[PROBLEM TO WORK ON]: Leaving out all pictures, please print only the lines from the one containing "What Blender Python" through the one containing "C = sc.collection".

┄┄┄┄┄┄┄┄┄┄┄┄┄┄┄┄┄┄┄┄

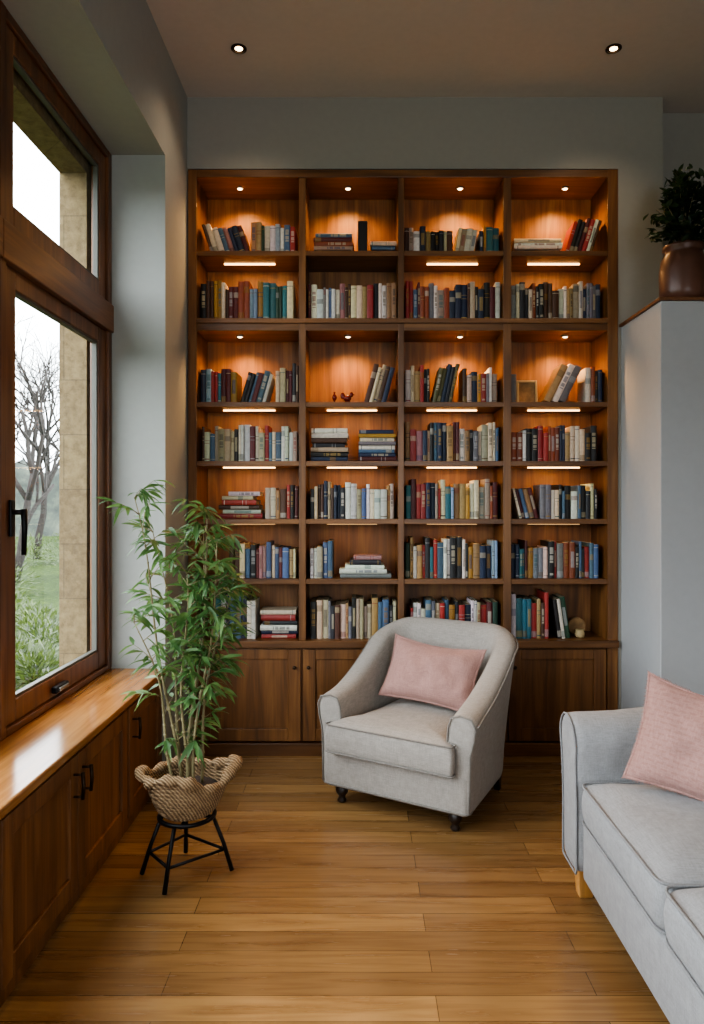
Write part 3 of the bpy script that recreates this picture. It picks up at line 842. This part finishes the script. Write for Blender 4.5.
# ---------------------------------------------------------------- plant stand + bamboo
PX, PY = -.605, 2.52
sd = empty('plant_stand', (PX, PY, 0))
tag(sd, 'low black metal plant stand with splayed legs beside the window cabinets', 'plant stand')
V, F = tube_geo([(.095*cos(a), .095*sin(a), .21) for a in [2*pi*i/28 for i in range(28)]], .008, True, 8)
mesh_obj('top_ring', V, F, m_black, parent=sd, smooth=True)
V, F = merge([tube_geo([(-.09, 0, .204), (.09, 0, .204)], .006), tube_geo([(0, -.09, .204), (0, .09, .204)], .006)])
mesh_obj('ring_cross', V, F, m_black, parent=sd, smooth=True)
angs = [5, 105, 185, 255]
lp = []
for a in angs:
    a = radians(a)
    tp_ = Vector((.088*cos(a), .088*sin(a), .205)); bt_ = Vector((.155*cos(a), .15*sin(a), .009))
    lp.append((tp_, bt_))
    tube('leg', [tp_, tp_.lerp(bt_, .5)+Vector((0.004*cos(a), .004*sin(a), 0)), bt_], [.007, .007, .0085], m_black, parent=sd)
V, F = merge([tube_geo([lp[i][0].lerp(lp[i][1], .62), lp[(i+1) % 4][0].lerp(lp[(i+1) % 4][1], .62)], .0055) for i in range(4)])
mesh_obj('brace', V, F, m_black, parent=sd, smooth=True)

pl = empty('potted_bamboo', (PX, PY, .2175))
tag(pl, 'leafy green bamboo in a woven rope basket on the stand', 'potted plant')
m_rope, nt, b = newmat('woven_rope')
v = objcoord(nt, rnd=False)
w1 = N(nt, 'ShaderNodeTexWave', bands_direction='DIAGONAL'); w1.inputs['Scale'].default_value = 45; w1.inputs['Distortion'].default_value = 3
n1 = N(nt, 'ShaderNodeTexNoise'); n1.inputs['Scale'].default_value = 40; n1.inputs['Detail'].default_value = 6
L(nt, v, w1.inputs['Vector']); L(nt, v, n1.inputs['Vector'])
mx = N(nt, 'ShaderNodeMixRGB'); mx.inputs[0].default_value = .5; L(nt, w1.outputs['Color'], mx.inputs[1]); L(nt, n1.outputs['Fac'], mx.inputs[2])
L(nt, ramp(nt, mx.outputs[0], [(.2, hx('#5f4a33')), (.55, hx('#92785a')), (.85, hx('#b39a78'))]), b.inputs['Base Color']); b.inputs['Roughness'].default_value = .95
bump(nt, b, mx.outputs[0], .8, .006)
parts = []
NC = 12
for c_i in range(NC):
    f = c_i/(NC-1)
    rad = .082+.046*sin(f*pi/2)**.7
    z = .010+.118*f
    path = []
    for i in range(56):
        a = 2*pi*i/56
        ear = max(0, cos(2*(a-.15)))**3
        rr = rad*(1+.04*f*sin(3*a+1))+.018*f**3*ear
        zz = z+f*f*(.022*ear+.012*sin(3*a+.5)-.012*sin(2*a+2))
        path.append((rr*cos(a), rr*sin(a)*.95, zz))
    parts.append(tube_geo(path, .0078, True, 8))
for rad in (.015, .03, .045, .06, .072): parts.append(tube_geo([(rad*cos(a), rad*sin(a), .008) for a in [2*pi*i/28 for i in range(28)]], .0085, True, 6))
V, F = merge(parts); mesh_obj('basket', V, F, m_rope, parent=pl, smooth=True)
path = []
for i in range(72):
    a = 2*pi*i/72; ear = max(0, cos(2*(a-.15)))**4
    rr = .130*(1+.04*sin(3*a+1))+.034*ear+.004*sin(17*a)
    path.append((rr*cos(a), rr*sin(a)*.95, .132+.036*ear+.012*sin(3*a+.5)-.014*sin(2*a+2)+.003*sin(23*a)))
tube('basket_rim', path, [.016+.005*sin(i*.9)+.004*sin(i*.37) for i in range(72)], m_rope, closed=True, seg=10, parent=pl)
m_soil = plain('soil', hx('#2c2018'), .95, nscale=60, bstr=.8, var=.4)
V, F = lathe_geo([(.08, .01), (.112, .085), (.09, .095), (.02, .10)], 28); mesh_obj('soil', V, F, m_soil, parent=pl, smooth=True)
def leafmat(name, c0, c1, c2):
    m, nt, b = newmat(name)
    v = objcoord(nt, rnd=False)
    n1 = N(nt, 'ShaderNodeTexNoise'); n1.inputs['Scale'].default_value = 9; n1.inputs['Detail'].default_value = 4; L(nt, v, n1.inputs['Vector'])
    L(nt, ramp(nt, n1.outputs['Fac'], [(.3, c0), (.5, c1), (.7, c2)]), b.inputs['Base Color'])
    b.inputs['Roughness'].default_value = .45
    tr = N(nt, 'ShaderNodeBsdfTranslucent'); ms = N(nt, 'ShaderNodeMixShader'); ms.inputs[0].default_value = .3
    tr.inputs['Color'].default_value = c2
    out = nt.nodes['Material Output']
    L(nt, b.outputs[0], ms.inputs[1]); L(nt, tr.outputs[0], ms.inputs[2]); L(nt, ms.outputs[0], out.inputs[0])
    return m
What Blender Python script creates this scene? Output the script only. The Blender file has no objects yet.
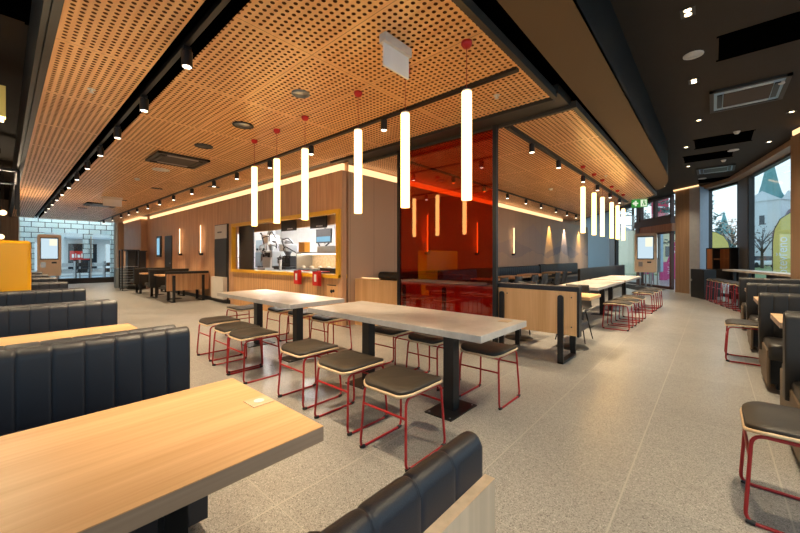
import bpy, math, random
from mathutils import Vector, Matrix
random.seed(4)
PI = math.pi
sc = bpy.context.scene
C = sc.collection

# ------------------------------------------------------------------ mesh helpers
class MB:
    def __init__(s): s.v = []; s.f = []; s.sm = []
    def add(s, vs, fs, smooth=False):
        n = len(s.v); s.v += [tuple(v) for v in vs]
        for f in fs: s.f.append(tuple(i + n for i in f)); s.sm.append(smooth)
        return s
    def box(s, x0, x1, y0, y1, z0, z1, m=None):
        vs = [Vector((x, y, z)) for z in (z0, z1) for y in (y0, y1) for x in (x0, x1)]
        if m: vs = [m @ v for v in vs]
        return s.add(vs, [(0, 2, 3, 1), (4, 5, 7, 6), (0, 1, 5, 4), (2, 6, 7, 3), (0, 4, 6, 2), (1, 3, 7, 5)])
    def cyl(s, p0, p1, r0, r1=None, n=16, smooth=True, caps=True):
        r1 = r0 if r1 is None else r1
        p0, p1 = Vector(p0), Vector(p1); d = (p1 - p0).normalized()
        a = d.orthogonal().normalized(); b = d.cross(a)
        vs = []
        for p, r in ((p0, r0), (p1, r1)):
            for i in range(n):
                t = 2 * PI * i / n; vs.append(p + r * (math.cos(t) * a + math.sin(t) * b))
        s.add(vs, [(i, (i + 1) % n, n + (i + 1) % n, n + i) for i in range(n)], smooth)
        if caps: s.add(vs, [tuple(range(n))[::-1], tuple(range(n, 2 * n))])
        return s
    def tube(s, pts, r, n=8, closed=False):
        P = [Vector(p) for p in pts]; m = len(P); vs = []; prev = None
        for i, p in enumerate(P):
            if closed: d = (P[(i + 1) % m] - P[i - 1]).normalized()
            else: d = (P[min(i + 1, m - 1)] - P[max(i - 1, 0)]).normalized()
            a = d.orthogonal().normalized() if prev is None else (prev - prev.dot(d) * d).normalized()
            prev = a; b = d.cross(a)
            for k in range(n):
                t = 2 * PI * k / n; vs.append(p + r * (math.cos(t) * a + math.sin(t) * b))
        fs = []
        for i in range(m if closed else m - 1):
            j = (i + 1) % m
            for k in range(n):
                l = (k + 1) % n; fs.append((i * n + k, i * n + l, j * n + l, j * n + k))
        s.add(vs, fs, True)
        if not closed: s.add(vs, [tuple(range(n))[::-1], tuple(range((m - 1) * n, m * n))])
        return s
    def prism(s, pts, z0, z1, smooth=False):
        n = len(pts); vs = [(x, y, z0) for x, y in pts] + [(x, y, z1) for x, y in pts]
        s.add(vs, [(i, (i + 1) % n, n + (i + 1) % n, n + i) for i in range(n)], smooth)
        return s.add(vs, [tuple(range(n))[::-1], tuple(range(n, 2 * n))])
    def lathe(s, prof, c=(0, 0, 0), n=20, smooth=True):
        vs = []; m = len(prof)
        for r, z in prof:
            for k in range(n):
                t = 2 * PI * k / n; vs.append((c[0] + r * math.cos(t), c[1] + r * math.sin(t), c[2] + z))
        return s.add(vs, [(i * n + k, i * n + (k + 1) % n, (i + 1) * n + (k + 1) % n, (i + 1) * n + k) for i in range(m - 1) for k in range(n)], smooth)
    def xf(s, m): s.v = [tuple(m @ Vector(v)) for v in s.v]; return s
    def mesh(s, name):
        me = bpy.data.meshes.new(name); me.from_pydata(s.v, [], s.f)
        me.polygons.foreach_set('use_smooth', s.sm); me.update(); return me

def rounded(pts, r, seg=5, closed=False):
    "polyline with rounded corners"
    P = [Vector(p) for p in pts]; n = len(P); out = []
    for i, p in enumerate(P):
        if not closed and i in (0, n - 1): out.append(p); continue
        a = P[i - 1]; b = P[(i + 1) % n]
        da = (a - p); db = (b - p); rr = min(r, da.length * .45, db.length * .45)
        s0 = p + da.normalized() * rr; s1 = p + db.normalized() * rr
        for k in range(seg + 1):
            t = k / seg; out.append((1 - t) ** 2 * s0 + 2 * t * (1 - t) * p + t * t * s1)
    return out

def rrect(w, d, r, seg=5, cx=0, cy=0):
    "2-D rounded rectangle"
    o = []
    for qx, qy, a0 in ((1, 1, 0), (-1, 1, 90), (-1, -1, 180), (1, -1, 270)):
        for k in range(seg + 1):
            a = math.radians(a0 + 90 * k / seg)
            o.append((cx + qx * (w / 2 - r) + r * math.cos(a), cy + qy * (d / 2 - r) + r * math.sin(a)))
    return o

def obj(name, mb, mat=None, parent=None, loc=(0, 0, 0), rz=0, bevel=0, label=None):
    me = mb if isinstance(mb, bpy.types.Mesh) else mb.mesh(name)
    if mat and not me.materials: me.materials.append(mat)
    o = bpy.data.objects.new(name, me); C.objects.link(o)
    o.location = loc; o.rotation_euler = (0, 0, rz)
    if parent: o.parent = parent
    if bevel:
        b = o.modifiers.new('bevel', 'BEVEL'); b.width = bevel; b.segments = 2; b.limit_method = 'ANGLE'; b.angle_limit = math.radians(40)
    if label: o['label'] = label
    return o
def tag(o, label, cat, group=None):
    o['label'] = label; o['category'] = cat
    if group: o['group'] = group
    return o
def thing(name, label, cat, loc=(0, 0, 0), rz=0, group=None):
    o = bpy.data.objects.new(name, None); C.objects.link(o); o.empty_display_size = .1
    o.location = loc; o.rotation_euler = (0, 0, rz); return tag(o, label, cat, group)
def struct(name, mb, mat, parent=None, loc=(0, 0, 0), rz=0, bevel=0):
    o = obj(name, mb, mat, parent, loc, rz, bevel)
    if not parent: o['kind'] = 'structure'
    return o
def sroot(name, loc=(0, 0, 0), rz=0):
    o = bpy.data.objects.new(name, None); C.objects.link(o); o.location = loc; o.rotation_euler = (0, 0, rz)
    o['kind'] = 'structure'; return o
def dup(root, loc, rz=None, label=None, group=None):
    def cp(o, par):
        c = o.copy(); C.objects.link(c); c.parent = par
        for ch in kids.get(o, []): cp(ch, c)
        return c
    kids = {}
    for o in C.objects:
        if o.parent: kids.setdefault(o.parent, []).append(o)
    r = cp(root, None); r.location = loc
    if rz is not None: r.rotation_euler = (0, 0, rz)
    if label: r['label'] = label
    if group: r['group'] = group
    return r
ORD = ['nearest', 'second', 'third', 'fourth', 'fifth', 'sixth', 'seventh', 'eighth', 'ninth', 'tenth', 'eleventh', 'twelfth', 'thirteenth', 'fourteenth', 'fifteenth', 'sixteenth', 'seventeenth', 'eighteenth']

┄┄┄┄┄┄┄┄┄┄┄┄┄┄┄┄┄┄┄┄

[ANSWER TO THE TASK]:
What Blender Python script creates this scene? Output the script only. The Blender file has no objects yet.
import bpy, math, random
from mathutils import Vector, Matrix
random.seed(4)
PI = math.pi
sc = bpy.context.scene
C = sc.collection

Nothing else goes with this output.